Why Greenland's ice loss matters
Posted on 27 May 2010 by John Cook
There are various stages of denial along the skeptic spectrum. The first stage is "It's not happening". In the case of the Greenland ice sheet, an early argument was that "Greenland can't be losing ice because it's gaining ice in the interior". However, a number of independent lines of evidence have all shown that overall, the Greenland ice sheet is losing ice. In fact, the rate of ice loss is accelerating. In light of this unequivocal evidence, many have moved onto the second stage, "okay, it's happening but it's not so bad. Greenland is losing 286 gigatonnes of ice per year? Big deal! There's around 3 million gigatonnes still remaining in the huge ice sheet. Take a chill pill, alarmist!"
This view is articulated by Willis Eschenbach in On Being the Wrong Size (well, he didn't say to take a 'chill pill', that was creative licence on my part). Eschenbach argues that Greenland is losing about 0.007% of its total mass every year. At that rate, it will take 15,000 years to dissipate. Personally, I love a good visual so kudos must go to one of our regulars, Berényi Péter, who posted this picture in an earlier Skeptical Science comment, comparing 2009 ice loss to the total ice sheet:
The important point to remember here is that ice loss is accelerating. In 2002, the ice loss was 137 gigatonnes per year (Velicogna 2009). At that rate, the ice sheet would take nearly 22,000 years to dissipate. By 2009, this rate had more than doubled to 286 gigatonnes per year, reducing the ice sheet "lifetime" to 10,500 years. As the rate of ice loss increases, the ice sheet's lifetime is also diminishing.
So the crucial question is how will the Greenland ice sheet behave in the future? Extrapolating an accelerating curve into the future is always problematic. However, there are several different ways to approach the problem.
One method is to study the physics of glacier movements. One paper calculates glacier dynamics factoring Greenland's topography, the cross-sectional area of its glaciers and whether the bedrock is based below sea level (Pfeffer 2008).
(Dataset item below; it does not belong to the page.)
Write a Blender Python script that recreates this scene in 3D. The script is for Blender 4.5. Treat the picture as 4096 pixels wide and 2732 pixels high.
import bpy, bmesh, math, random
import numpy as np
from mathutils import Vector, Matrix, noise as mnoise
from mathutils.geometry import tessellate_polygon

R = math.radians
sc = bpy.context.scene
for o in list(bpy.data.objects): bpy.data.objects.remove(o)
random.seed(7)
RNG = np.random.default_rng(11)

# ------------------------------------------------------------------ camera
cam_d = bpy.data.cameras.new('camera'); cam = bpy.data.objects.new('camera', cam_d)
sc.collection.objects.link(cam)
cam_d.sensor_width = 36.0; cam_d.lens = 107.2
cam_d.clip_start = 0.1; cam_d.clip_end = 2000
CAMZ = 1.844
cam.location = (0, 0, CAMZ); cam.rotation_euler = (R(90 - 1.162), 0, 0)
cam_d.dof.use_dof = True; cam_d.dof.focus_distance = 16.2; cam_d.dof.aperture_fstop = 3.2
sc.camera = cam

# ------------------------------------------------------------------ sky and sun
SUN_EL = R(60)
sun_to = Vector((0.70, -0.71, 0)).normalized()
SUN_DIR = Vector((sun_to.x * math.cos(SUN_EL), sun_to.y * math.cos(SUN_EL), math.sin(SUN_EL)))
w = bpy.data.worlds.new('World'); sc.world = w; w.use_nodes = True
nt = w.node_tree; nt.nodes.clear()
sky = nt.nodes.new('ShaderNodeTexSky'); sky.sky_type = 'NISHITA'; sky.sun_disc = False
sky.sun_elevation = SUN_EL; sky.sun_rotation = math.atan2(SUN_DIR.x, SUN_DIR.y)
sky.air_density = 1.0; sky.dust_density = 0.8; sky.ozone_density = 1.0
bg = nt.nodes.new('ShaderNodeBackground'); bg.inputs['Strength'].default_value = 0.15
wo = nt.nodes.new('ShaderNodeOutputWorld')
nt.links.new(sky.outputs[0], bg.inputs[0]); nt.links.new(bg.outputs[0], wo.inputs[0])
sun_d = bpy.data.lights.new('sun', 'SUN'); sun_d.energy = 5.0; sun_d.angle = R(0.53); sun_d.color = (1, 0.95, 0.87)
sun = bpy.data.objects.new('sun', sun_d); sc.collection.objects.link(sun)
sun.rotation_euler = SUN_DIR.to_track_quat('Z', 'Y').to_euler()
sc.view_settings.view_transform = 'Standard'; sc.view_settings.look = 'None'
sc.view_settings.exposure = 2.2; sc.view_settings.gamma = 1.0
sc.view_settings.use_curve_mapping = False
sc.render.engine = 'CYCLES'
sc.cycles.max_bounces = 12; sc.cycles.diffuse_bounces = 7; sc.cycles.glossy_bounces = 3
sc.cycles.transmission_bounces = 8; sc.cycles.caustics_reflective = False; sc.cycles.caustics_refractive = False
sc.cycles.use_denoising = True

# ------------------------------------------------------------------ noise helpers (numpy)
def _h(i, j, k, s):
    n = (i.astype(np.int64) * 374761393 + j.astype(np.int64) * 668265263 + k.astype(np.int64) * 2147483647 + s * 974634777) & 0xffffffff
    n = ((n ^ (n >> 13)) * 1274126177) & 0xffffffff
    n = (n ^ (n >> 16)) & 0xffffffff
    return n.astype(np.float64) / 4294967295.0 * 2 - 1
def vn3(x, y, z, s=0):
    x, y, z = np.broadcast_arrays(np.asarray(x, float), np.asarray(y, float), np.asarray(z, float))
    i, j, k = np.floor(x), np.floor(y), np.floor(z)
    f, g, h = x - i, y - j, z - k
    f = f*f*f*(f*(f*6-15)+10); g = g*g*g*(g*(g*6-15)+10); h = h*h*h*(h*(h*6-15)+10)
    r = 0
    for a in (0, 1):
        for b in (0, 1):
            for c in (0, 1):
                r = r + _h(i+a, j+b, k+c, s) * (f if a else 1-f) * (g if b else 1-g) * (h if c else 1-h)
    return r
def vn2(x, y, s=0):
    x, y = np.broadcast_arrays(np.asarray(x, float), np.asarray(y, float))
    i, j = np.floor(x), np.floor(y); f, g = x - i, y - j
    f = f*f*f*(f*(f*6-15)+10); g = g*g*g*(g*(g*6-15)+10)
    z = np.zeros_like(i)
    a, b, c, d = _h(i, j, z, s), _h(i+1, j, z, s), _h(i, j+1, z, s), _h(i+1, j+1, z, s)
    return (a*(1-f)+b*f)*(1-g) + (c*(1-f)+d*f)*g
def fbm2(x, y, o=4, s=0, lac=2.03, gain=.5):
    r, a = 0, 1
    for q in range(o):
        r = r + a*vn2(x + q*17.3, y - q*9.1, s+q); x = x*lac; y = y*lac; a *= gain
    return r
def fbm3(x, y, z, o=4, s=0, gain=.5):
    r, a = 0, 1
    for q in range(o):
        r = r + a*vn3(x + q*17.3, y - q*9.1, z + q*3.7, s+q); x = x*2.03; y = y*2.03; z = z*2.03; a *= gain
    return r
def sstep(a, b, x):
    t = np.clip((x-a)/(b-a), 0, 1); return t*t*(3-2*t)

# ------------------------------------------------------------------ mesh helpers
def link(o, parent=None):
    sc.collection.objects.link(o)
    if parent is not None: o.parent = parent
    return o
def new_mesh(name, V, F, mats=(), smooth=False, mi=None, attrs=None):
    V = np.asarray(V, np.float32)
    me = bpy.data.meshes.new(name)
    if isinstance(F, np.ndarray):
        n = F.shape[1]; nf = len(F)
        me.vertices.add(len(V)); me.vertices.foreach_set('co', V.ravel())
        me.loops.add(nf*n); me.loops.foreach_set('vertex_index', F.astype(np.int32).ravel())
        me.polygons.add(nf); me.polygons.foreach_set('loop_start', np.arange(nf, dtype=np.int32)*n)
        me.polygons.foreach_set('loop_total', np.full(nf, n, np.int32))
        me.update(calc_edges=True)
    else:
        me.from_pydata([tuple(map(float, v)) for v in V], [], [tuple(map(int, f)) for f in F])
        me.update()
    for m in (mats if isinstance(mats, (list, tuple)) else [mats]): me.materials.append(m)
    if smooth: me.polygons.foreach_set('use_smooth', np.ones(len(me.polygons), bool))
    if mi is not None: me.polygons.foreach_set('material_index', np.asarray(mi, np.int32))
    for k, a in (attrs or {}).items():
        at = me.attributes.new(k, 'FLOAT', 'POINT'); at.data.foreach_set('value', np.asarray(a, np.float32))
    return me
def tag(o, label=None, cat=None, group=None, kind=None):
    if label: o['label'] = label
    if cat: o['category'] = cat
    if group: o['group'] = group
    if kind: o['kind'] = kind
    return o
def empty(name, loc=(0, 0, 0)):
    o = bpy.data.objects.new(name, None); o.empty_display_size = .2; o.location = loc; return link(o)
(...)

Including contributions from Greenland and Antarctica, the study estimates global sea level rise between 80 cm to 2 metres by 2100.
A semi-empirical technique looks at how sea level and global temperature have changed in the past (Vermeer 2009). Sea level change can then be expressed as a function of temperature change and future projections of global temperature can be used to simulate future sea levels. This method predicts global sea level rise of 75cm to 180cm by 2100.
Climate modelling of the Greenland ice sheet predicts eventual collapse of the Greenland ice sheet if CO2 levels go over 400 parts per million (ppm). We're currently at 392 ppm. At 400 ppm, they predict that over the next 400 years, the ice sheet will lose between 20 to 41% of its volume ( ). This is equivalent to roughly 1.4 to 2.8 metres of sea level rise just from Greenland.
Lastly, we learn much about how the Greenland ice sheet behaves by looking at sea level change in the past. The more optimistic IPCC emission scenarios predict warming of 1 to 2°C. The last time temperatures were this warm was 125,000 years ago. At this time, sea levels were over 6 metres higher than current levels (Kopp 2009). This tells us the Greenland and Antarctic ice sheets are highly sensitive to sustained, warmer temperatures and are likely to contribute sea level rise measured in metres in future centuries.
So Willis Eschenbach and Berényi Péter do us a service in illustrating how much ice is still left in the Greenland ice sheet. This is a vivid reminder of Greenland's potential to contribute significantly to sea level rise in the future. And multiple lines of peer-reviewed evidence, both modelled and empirical, all paint a similar picture. The Greenland ice sheet is highly sensitive to warmer temperatures and is likely to contribute sea level rise in the order of metres over the next few centuries.
In this case, I think it's a reach to say Stone 2010 is just about modelling therefore its inappropriate to talk about the model results. While there is still much work to be done on modelling the Greenland ice sheet, does that mean we're not allowed to talk about the model results until they're perfect? In any case, I'm attempting to represent the paper as written, not the comments of that referree's comment. I will point out also that I chose to describe their best case scenario, not the worst case - a bit of IPCC-like conservatism on my part.
But the broader point here is that the Stone 2010 paper is just one result among many. There is also an empirical result (the paleoclimate study on over 6 metres sea level rise in the last interglacial), a semi-empirical result (mapping sea level rise to temperature to predict 75cm to 180cm by 2100. There's an alternative method of modelling glacier dynamics that finds sea level rise of 80 cm to 2 metres by 2100. These papers all use independent methods to arrive at the same conclusion - that Greenland is highly sensitive to sustained warmer temperatures and we can expect it to contribute significant sea level rise over this century and beyond.
So while I appreciate your feedback about Stone 2010 - especially the fact that it has yet to be approved of which I wasn't aware of - can I suggest you don't lose sight of the bigger picture and that you survey the full body of evidence before coming to any conclusions of where Greenland is headed.